Yirrmal Marika

Subscribe to Forte Magazine

Yirrmal Marika

“Music is in our blood, it connects us up with our family. When we sing it’s like we’re calling our ancestors.” Meet Yirrmal Marika, a leader in the new generation of Indigenous artists. He is an inspiring young musician and singer-songwriter performing as a solo artist and within a group, Yirrmal & the Yolngu Boys. “When we sing, we sing with our hearts,” Yirrmal affirms. “It helps us to relate to our culture. We blend traditional Aboriginal songs with contemporary western music.”
When Yirrmal talks of music in his blood, he means it quite literally. His father, Witiyana Marika, was a key member of the trailblazing band Yothu Yindi, and on his mother’s side he’s related to Geoffrey Gurrumul Yunupingu.
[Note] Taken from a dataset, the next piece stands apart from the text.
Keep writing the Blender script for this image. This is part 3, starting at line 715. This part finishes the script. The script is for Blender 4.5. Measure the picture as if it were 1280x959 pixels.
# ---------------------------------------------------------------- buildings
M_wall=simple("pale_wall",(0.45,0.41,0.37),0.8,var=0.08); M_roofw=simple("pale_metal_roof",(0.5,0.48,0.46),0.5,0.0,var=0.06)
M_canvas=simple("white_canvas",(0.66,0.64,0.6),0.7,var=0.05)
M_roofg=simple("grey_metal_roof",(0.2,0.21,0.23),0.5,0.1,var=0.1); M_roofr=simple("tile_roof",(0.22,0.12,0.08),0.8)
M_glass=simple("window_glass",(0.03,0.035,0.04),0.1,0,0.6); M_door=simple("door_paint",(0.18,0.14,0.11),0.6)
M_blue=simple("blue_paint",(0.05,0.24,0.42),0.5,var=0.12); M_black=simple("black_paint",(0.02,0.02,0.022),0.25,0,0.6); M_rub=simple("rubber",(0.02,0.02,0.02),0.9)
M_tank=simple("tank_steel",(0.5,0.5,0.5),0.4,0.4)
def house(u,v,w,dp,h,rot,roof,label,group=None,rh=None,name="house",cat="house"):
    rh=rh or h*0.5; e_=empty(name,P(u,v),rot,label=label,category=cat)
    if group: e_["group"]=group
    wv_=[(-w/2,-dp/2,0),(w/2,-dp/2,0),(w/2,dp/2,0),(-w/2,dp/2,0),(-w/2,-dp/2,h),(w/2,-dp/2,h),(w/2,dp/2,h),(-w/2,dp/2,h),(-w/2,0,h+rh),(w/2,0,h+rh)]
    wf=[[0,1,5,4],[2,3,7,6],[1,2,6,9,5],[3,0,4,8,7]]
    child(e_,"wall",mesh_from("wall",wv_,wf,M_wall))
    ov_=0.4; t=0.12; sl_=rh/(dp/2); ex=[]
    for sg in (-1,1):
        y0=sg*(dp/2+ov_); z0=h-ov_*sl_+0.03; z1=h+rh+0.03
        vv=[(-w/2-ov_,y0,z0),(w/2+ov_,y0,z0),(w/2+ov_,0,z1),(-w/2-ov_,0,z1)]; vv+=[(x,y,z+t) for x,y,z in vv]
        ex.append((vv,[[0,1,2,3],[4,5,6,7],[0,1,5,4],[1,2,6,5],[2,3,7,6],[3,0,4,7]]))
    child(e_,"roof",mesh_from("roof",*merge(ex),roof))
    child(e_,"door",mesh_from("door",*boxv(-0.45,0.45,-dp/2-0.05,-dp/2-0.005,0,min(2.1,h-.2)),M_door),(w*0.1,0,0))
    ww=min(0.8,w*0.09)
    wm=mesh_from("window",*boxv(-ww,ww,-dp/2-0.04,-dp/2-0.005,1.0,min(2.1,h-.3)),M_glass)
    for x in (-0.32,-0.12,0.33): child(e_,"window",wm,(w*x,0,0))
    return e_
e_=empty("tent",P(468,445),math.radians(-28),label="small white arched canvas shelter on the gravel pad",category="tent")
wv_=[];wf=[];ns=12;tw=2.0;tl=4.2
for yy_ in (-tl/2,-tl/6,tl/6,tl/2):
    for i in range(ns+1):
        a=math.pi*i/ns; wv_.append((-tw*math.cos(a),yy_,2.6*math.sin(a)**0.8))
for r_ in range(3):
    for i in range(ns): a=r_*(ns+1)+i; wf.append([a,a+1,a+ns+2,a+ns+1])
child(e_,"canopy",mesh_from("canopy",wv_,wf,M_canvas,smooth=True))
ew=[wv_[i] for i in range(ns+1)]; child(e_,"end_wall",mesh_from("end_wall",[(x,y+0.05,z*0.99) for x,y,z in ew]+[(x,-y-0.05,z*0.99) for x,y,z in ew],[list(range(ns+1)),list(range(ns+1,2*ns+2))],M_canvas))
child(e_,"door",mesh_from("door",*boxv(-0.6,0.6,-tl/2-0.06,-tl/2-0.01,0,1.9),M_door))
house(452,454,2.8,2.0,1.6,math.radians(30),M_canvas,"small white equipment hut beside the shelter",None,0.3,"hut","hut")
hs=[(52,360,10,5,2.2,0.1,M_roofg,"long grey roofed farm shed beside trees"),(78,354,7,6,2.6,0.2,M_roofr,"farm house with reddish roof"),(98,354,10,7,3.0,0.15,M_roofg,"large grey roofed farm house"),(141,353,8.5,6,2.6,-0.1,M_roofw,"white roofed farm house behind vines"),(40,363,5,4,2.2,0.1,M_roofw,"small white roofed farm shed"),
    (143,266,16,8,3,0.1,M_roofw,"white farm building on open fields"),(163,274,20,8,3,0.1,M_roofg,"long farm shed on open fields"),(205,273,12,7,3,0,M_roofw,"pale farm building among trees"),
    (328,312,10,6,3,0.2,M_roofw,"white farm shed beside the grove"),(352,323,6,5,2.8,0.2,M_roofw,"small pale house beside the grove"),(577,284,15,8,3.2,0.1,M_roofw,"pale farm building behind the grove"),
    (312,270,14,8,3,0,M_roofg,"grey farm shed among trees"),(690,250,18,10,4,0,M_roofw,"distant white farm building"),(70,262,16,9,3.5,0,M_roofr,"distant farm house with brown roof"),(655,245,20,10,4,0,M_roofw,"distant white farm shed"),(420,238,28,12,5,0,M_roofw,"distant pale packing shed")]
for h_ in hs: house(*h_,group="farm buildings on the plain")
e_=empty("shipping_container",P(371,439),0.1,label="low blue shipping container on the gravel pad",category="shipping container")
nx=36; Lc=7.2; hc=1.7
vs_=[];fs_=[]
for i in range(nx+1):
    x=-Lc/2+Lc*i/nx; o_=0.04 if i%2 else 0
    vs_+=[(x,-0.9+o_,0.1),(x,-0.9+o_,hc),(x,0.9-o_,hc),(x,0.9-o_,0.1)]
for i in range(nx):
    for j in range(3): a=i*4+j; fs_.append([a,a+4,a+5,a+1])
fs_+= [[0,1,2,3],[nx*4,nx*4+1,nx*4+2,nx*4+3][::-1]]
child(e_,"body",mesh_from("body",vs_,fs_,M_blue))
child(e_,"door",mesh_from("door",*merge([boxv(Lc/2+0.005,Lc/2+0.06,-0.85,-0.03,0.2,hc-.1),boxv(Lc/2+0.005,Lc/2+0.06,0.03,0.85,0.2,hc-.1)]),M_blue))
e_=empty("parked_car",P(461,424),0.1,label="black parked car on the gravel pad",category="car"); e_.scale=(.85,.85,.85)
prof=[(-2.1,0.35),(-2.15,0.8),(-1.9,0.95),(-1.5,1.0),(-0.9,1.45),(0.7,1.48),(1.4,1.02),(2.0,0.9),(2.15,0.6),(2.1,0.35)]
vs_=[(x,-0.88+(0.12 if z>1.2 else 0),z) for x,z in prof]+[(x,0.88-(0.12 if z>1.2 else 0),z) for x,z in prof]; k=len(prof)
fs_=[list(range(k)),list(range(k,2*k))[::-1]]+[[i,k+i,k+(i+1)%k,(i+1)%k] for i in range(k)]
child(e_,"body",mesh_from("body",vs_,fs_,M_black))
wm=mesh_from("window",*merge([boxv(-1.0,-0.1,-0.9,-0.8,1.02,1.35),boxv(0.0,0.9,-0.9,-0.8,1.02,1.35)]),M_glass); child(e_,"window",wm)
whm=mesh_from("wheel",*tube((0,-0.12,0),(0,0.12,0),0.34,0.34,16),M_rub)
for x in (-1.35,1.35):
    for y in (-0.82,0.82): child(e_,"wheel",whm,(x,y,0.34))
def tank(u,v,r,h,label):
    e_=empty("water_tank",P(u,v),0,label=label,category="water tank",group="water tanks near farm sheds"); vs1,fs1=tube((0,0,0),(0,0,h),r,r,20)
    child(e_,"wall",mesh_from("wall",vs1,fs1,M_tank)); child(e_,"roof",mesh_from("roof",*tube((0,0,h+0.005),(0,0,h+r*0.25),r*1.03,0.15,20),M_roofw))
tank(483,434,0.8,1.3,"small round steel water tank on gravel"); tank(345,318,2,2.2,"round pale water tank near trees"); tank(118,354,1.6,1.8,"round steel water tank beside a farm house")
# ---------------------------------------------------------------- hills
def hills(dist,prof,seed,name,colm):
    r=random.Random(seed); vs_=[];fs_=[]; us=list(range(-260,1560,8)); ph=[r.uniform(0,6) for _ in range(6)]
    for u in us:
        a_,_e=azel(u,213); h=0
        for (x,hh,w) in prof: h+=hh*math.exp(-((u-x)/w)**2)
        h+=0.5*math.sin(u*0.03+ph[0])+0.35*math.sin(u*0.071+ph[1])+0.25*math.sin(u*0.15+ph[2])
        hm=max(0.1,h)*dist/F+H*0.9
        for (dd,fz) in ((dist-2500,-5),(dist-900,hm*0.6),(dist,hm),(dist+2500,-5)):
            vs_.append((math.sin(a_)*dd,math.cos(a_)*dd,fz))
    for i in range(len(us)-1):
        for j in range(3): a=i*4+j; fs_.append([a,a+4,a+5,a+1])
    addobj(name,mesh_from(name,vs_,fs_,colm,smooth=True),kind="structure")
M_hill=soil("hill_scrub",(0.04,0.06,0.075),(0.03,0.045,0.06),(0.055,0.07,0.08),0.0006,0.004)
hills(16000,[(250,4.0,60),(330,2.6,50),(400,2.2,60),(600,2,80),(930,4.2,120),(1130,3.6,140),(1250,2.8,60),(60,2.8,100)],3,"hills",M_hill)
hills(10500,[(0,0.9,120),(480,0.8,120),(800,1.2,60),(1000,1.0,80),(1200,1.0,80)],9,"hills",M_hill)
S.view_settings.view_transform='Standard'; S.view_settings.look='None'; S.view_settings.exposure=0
Yirrmal’s raw talent was noticed early on: “I first started performing at thirteen years old with my school band back in Yirrkala [North East Arnhem Land]. It was there that I built my confidence and decided I was ready to go to the next level – writing and performing my own songs.”
Not long after that, his talent, maturity and strength of character were recognised by his school and by Elders in his home community, and Yirrmal was selected for the Leadership Program offered by the Geelong-based Marrma’ Rom Two Worlds Foundation. Established in 2011, the foundation (that translates to ‘two worlds, two cultures or two belief systems’ in Yolngu Matha, the language of the people of Arnhem Land) aims to empower the next generation of young men to become role models in their community.
“It’s a not-for-profit organisation that encourages Indigenous youth to walk confidently in both worlds and gain independence, knowledge and skills,” explained CEO Cam Begg.
As a former teacher at various schools in remote NT communities, Begg is a passionate supporter of Indigenous education. Now a teacher in Geelong, he is also Yirrmal’s manager. “This is Yirrmal’s fourth year in the program. He spent the first few years in Geelong with us and now he’s on campus at NMIT.”
Yirrmal has continued to thrive in his studies and musical endeavours, though he admits feeling homesick now and again. “When I first came down to Geelong from Yirrkala, it was very hard being away from home. It really was like a whole new world, but now I am finding it much easier … I understand things more,” Yirrmal divulged.
“I do like studying at NMIT and I love my music courses, but it is very hard!” Yirrmal said with a smile. The importance of education is not lost on Yirrmal, something he hopes to share through his music.
“Education is the key to opening up the world!” Yirrmal recognises. “It’s important to understand the culture of your tribe, but also to see that you can live in both worlds, go forward and have a future.
“I see a lot of Indigenous kids back at home, hanging around all night. I see them go to school with no breakfast, and they can’t pay attention at school. It’s very overwhelming. I want to spread the word through music – live your life but go to school, get an education.
“I’m learning all the time. I really wanted to play piano and I met Barry Morgan [comedian Stephen Teakle] at the Woodford Festival. He came over to see my show, and even though my guitar was out of tune (which he fixed for me), he loved it! We met after the show, became friends and now he’s mentoring me on music theory!” he laughed.
“I also want to gain experience from professional songwriters. At the moment I’ve co-written some demos with [prolific songwriter] Shane Howard and Neil Murray [who wrote APRA ‘Song of the Year’ ‘My Island Home’], but I’d love to work with Gotye and Uncle Archie [Roach].”
“Yirrmal hasn’t written anything with Archie yet, but it’s definitely on the cards,” Begg confirms. “We’re doing something again with Shane and Neil early next year, then we’ll put out an EP mid-next year.”
If you can’t wait ’til then, Yirrmal’s debut single Deep Blue Sea is out now. And don’t miss the chance to catch Yirrmal & the Yolngu Boys at this year’s Birregurra Music Festival where Yirrmal will be joined by the Yolngu Boys – Dion Wunungmurra, Jerol Wunungmurra, Mabo Mununggurritj and Raven Marika. Their performances have been described as refreshing and uplifting, as they mash up traditional Yolngu Manikay ceremonial songs with modern music. Backed by the bass and percussion instruments, they dance, sing and play the didge. Expect an engaging and visually exciting performance.